|
|
Le Monde : Dieu nous protège du protectionnisme ! www.marianne2.fr |
|
L’éditorial publié par Le Monde du samedi 17 janvier est, à ce titre, un véritable bijou de rhétorique. Son auteur, qui ne semble pas si à l’aise avec les doctrines économiques, se fait le greffier de la réunion de crise du G20 du 15 novembre 2008. La résolution adoptée, rappelle-t-il, a pris l’engagement « de ne pas élever de nouvelles barrières à l’investissement ou au commerce des biens et des services. » Or, constate l’éditorialiste du Monde, Bush et Sarkozy n’ont pas respecté cette promesse. Le premier en triplant la taxe sur le roquefort, et le second en conditionnant les aides à l’automobile par l’engagement des groupes du secteur à ne pas délocaliser.

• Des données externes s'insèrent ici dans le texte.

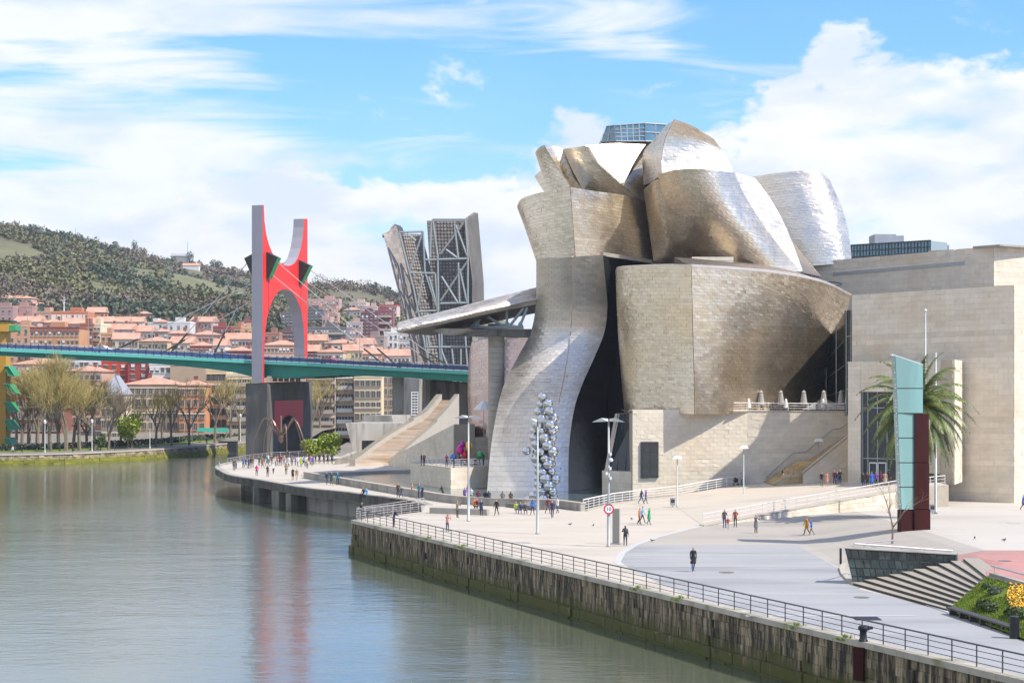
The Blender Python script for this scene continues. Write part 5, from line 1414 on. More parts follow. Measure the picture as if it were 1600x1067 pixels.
# above the deck, left
T = [
 (-30, 50, 467, 900, 'long pink slab with cream top floor, uppermost at the left edge', PINK, 10, 5, 'hip', CREAM),
 (21, 50, 480, 800, 'pink tower with a white glazed corner strip at the far left', (.42,.24,.21), 2, 4, 'flat', None),
 (-20, 20, 481, 790, 'grey pink block at the left edge above the yellow pylon', (.36,.23,.21), 4, 5, 'flat', None),
 (45, 75, 480, 880, 'small pink block with terracotta roof right of the glazed corner tower', PINK, 4, 4, 'hip', None),
 (56, 80, 489, 780, 'salmon block with a dark glazed corner', SALM, 2, 3, 'flat', None),
 (80, 137, 489, 760, 'orange red apartment block with a row of white vertical bays', (.50,.20,.11), 0, 0, 'flat', None),
 (135, 163, 488, 790, 'red roofed orange block at the edge of the wooded slope', (.48,.25,.15), 4, 3, 'hip', None),
 (14, 46, 511, 640, 'orange house with small square windows next to the yellow pylon', ORNG, 3, 4, 'flat', None),
 (46.5, 124, 514, 625, 'long orange brick block with a maroon eaves line just above the deck', (.50,.27,.14), 11, 4, 'flat', (.22,.06,.05)),
 (125, 145, 508, 640, 'brown brick gable block left of a cream striped front', (.30,.13,.08), 3, 4, 'flat', None),
 (145.5, 157, 508, 642, 'narrow cream front with a dark zigzag of balconies', CREAM, 2, 6, 'flat', None),
 (157.5, 175, 523, 632, 'orange block with pale right corner above the deck', ORNG, 2, 4, 'flat', None),
 (96, 146, 506, 690, 'row of low houses with red roof terraces behind the orange block', PINK, 9, 2, 'hip', None),
 (20, 60, 503, 700, 'row of small pink houses with white gables behind the pylon', (.52,.38,.33), 5, 2, 'hip', None),
 (60, 98, 505, 705, 'row of pale pink houses behind the long orange block', (.54,.36,.28), 6, 2, 'hip', None),
 (150, 200, 503, 760, 'long cream terrace with terracotta roofs on the slope', (.56,.44,.34), 9, 2, 'hip', None),
 (160, 205, 515, 690, 'grey roofed terrace above the left span', LGREY, 7, 2, 'hip', None),
 (176, 215, 530, 628, 'cream house with orange roof and small square windows above the deck', (.55,.45,.33), 8, 3, 'hip', None),
 (216, 262, 534, 622, 'yellow cream barrack with a large orange roof in the middle of the left span', (.56,.44,.26), 9, 3, 'hip', None),
 (263, 297, 536, 626, 'white cream house with orange roof next to the large orange roof', (.58,.49,.37), 7, 3, 'hip', None),
 (210, 236, 491, 850, 'lone pink house by a dark cypress on the slope', (.48,.30,.25), 4, 3, 'hip', None),
 (196, 222, 503, 780, 'small cream house with red roof on the slope left of the white sheds', (.57,.48,.38), 4, 2, 'hip', None),
 (226, 246, 506, 770, 'white shed with blank walls on the slope', WHITE, 0, 0, 'flat', None),
 (240, 262, 504, 740, 'white gabled house with a red side wall', WHITE, 3, 2, 'hip', None),
 (262, 297, 505, 735, 'large blank white house facing the river above the middle of the left span', (.62,.60,.57), 3, 2, 'flat', None),
 (236, 262, 519, 690, 'grey roofed house below the white sheds', LGREY, 4, 2, 'hip', None),
 (200, 236, 518, 695, 'cluster of small houses with red roofs above the cream barrack', (.5,.36,.28), 6, 2, 'hip', None),
 (263, 297, 522, 680, 'low row with terracotta roof under the blank white house', (.5,.35,.27), 6, 2, 'hip', None),
 (296, 331, 503, 760, 'pink and cream five storey block with a brown gable', (.52,.36,.30), 6, 5, 'hip', None),
 (297, 309, 504, 757, 'brown gable end of the pink and cream block', (.27,.12,.10), 0, 0, 'flat', None),
 (302, 320, 489, 900, 'upper pink tower below the green field', PINK, 3, 5, 'flat', None),
 (318, 366, 488, 905, 'long grey white slab with red roof high under the wooded ridge', LGREY, 9, 4, 'hip', None),
 (334, 352, 496, 860, 'brick block between grey slabs below the ridge', (.36,.14,.11), 3, 5, 'flat', None),
 (352, 388, 492, 880, 'grey slab with white right corner left of the red arch', GREY, 6, 4, 'flat', None),
 (333, 361, 512, 730, 'dark red and white block above a terracotta row left of the arch', (.28,.09,.08), 5, 5, 'flat', None),
 (361, 376, 512, 725, 'orange brick house with pale bays left of the arch', (.45,.22,.13), 3, 4, 'flat', None),
 (376, 394, 514, 728, 'cream orange house close to the left leg of the arch', (.55,.37,.22), 3, 4, 'flat', None),
 (380, 396, 503, 800, 'mauve brick tower beside the left leg of the arch', MAUVE, 3, 5, 'flat', None),
 (298, 345, 524, 690, 'long terracotta roofed house with dark dormers left of the arch', (.5,.33,.24), 8, 2, 'hip', None),
 (345, 395, 530, 660, 'long cream house with two rows of windows and orange roof left of the arch', (.57,.45,.33), 9, 3, 'hip', None),
 (297, 332, 541, 620, 'small orange roofed house with red walls just above the deck', (.42,.12,.09), 5, 2, 'hip', None),
 (332, 352, 540, 622, 'white gabled house just above the deck left of the arch', WHITE, 2, 2, 'hip', None),
 (352, 392, 549, 618, 'low maroon roofed house beside the left leg of the arch', (.30,.07,.07), 6, 1, 'hip', None),
 # through and right of the arch
 (412, 440, 498, 900, 'pale pink block seen through the top of the arch opening', (.50,.34,.29), 4, 5, 'flat', None),
 (440, 470, 490, 860, 'dark grey tower seen through the arch opening', DKG, 5, 7, 'flat', None),
 (414, 436, 522, 700, 'brown block with pale roof inside the arch opening', (.34,.17,.12), 4, 4, 'flat', None),
 (436, 468, 520, 720, 'dark mauve block low in the arch opening', (.16,.10,.10), 6, 5, 'flat', None),
 (412, 470, 540, 640, 'row of orange roofed houses filling the foot of the arch opening', (.52,.33,.22), 10, 2, 'hip', None),
 (478, 530, 469, 1000, 'long pink slab with white balcony bands high right of the arch', (.52,.33,.28), 9, 6, 'flat', None),
 (478, 525, 480, 960, 'second pink slab with terracotta cornice right of the arch', (.50,.30,.25), 8, 6, 'flat', None),
 (478, 504, 485, 860, 'dark grey apartment tower directly right of the arch', (.13,.125,.13), 4, 9, 'flat', None),
 (503, 516, 497, 840, 'small pink tower between dark slabs right of the arch', PINK, 2, 5, 'flat', None),
 (515, 528, 490, 870, 'orange pink stair tower right of the arch', (.5,.3,.23), 2, 5, 'flat', None),
 (478, 541, 513, 760, 'long dark grey terrace block with continuous balconies right of the arch', (.17,.165,.165), 14, 6, 'flat', None),
 (545, 572, 474, 1000, 'white and pink block with dark vertical bays under the ridge', (.55,.42,.37), 6, 4, 'flat', None),
 (536, 563, 485, 940, 'grey house with pitched roof below the white and pink block', LGREY, 5, 5, 'hip', None),
 (541, 565, 505, 800, 'pale brick block with slab roof left of the maroon tower', (.47,.33,.28), 5, 7, 'flat', LGREY),
 (571, 589, 480, 980, 'small pale pink block right under the ridge', (.53,.38,.33), 4, 3, 'flat', None),
 (563.5, 590, 490, 820, 'maroon brick tower with dark left face', (.15,.07,.08), 4, 9, 'flat', None),
 (586, 614, 487, 830, 'maroon brick tower with blue grey balconies', (.26,.09,.10), 4, 9, 'flat', None),
 (592, 620, 478, 960, 'cream block with red roof behind the maroon tower', (.56,.44,.37), 7, 5, 'flat', (.40,.09,.09)),
 (568, 600, 527, 720, 'grey brown apartment block below the maroon tower', (.31,.25,.22), 5, 6, 'flat', None),
 (600, 622, 521, 740, 'white apartment tower with dark windows left of the steel tower', WHITE, 3, 8, 'flat', None),
 (619, 640, 522, 745, 'light grey apartment tower partly hidden by the steel tower', LGREY, 4, 8, 'flat', None),
 (479, 508, 532, 690, 'orange roofed house with cream wall right of the arch leg', (.54,.36,.24), 6, 3, 'hip', None),
 (508, 556, 537, 680, 'long orange tiled terrace right of the arch', (.54,.40,.3), 10, 2, 'hip', None),
 (555, 580, 538, 660, 'white house with orange roof in the middle of the right span', WHITE, 5, 2, 'hip', None),
 (478, 497, 549, 640, 'maroon gabled house beside the right leg of the arch', (.26,.07,.07), 3, 2, 'hip', None),
 (496, 536, 551, 630, 'cream house with a pink front above the right span', (.56,.43,.32), 7, 2, 'hip', None),
 (537, 566, 548, 636, 'pale yellow house with red gable above the right span', (.57,.46,.27), 5, 3, 'hip', None),
 (566, 596, 553, 640, 'orange roofed house by the near cable ends', (.5,.3,.2), 6, 2, 'hip', None),
 (596, 640, 556, 650, 'low pale house by the far cable ends', (.58,.48,.42), 7, 2, 'hip', None),
]
for (a, b, yt, Y, lab, col, c, r, rf, trim) in T:
    st = (7, (.68,.63,.57)) if 'vertical bays' in lab and 'orange red' in lab else None
    if rf == 'hip' and random.random() < .55: rf = 'gable'
    B_(a, b, yt, Y, lab, col, c, r, rf, 12 if rf != 'flat' else 13, random.uniform(-.12, .12), 1.4, .8, False, random.choice('wws'), balc=('s' if ('balcon' in lab) else False), stripes=st, trim=trim, sidew=False)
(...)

La naïveté de ce raisonnement est surprenante pour un quotidien de référence. Il faut être bien distrait pour ne pas savoir que le protectionnisme américain est bien réel et fonctionne très bien dans des secteurs d’activité autrement plus importants que le fromage. Et il faut être, comme l’auteur de l’article du Monde, bien indifférent à la condition ouvrière, bien calé dans son fauteuil directorial, bien protégé par la langue française - qui empêche d’être concurrencé par un éditorialiste chinois ou indien – pour s’indigner de ce qu’un Président de la République envisage de protéger des ouvriers métallurgistes (ce qu’il ne fera sans doute pas, mais c’est une autre question).
Le Monde, regretterait-il le discours d’un Jospin annonçant aux grévistes de Vilvorde qu’il leur fallait se résigner et accepter de changer de métier ? Son éditorialiste déplore cette spirale protectionniste qui semble toucher tous les continents : la Russie qui taxe les importations d’automobiles, le Mexique qui se plaint de la Chine, etc. Il vient, surtout, au secours d’un Pascal Lamy qui éprouve les plus grandes difficultés à clore le cycle de négociations commerciales initié à Doha en 2001. Mais agiter le spectre du protectionnisme national des années 1930 qui serait responsable de la crise – ce qui constitue un contre-sens historique – revient à poursuivre la lutte contre un communisme devenu évanescent. Les réticences des nations et des peuples à poursuivre sur la voix de la libéralisation totale des échanges sont plus que compréhensibles, elles sont légitimes. On en revient forcément à l’analyse de la crise des subprimes. Qui l’a déclenché ? Des banquiers inconscients, des financiers irresponsables et quelques escrocs à la Madoff ? Ou bien le modèle du du libre-échange et ses ayatollah qui après avoir provoqué une compression salariale massive dans les pays développés, ont ensuite encouragé et multiplié les prêts aux familles des classes moyennes pour maintenir – provisoirement bien sûr - un taux de croissance permettant aux entreprises de continuer à vendre leurs produits à des gens qui n’avaient plus le moyens de les acheter ? Voilà la vraie raison de cette crise qu'une majorité d'experts, d'économistes et de chiens de garde médiatiques persistent à masquer en évoquant «les excès du capitalisme financier» ou «l'absence de régulation».
Continuer à diaboliser le protectionnisme est d’autant plus inacceptable que personne ne propose de «fermer les frontières». Le libre-échange intégral est d’ailleurs une utopie. Pour ne prendre qu’un exemple, le dumping monétaire des Chinois et des Américains constitue une entrave très sérieuse aux échanges puisqu’il freine et rend très difficiles les exportations des pays européens à l’exception – sans doute provisoire – de l’Allemagne qui dispose d’un quasi-monopole dans le domaine des équipements industriels. Il ne s’agit évidemment pas d’arrêter les échanges mais de leur permettre de s’effectuer dans le cadre d’une concurrence loyale, sans distorsion trop grande de coûts salariaux, de règlementations et de parités monétaires. Bref, il s’agit de réfléchir à un protectionnisme à l’échelle européenne, perspective d’autant plus réaliste que l’Europe constitue le plus grand marché mondial. Réfléchir mais vite : plus le temps passe, et plus l'échec de plans de relance qui visent davantage à sauver le système qu'à créer les conditions d'une transformation réelle nous rapproche d'une alternative radicale : le chaos social ou une sérieuse limitation de la liberté des échanges.